Yo Silvir.
Awesome portfolio!
Also I
MTG.
So thanks for making it look nice to play.
Doing some cards in pixel art is a great idea.
The colors and drawing look nice.
The timing and staging of the animations could be improved.
But assuming you have other things to do, it's visually readable.
Here's an edit to exemplify my super vague statement above.
The timing of the animation is a bit slow.
It works with the limited number of frames.
And will save you time.
But loses some of the impact and action potential of whats happening in the scene.
By staging I mean that the overall presentation of what we need to see and feel is not as strong as it could be.
The tree is assumed to be protecting the guy from the rain of fire.
But none of the fireballs strike the branch above him.
It's honestly easy to imagine that the tree is giving him cover.
But showing it to the viewer is a much more powerful form of composing of the animation.

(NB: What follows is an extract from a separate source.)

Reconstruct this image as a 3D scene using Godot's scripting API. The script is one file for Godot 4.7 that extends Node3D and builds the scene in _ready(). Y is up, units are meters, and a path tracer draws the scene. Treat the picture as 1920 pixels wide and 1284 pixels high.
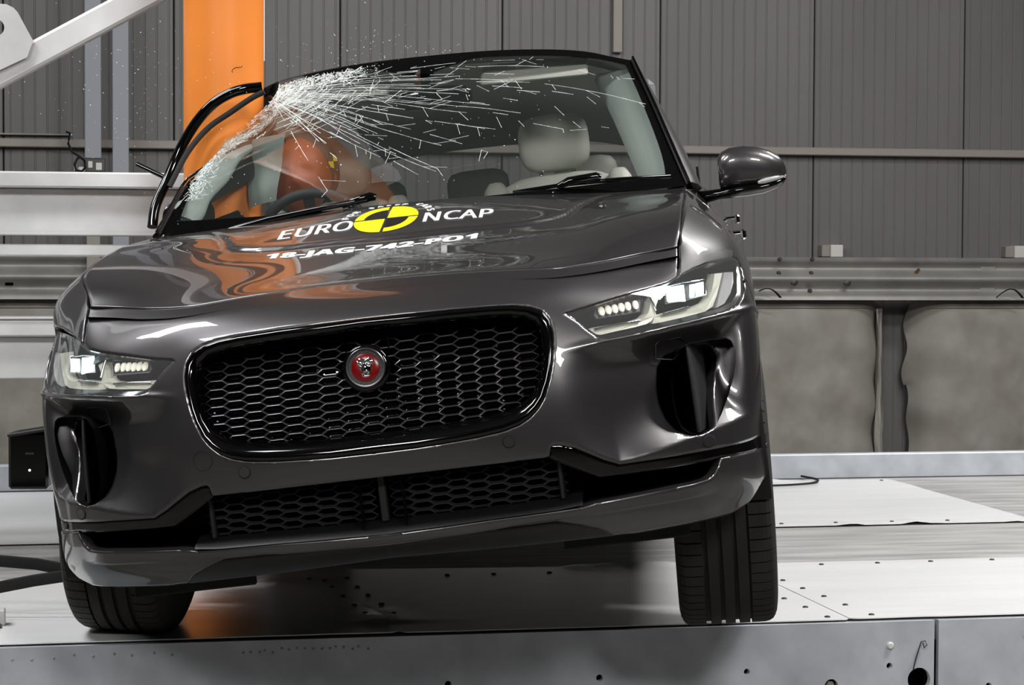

Below are all the steps I made to reach the above edit.
Cleaned off the image.
Base rain loop. --> 4 frames
Small impacts from the rain placed on the ground and the branch. --> 16 frames
This turns the base rain loop into a quad loop.
Which is good, gives us variation.
Added sparks, more impacts.
Carved out the base rain loop with an overlapping ground layer.
This is a bit messy and 2 dimensional, but a good quick fix.
Animated a large fireball.
Then scrolled it over to the right to add another and save time.
Added a color flash in response to the impact of a large fireball.
Was done in index mode, so no colors were added if that matters to you.
Composited all the files together.
A full loop without any large fireballs was added to the middle to give them some space.
I thought a light screenshake for the large fireball impacts would be nice.
Pow!
Then I added a messy fizzling fire to help resolve the large impacts.
Again just scrolled over the same animation to save time.
Hope that gives you some ideas.
I would say similar things about the other animation.
They both look really good, they just don't have a lot of feeling in the motion.
Timing and staging go hand in hand.
They have great affect on each other and messing with them will help to provide technical challenges and potentially more dramatic presentation/response.
So play around and see what you can do.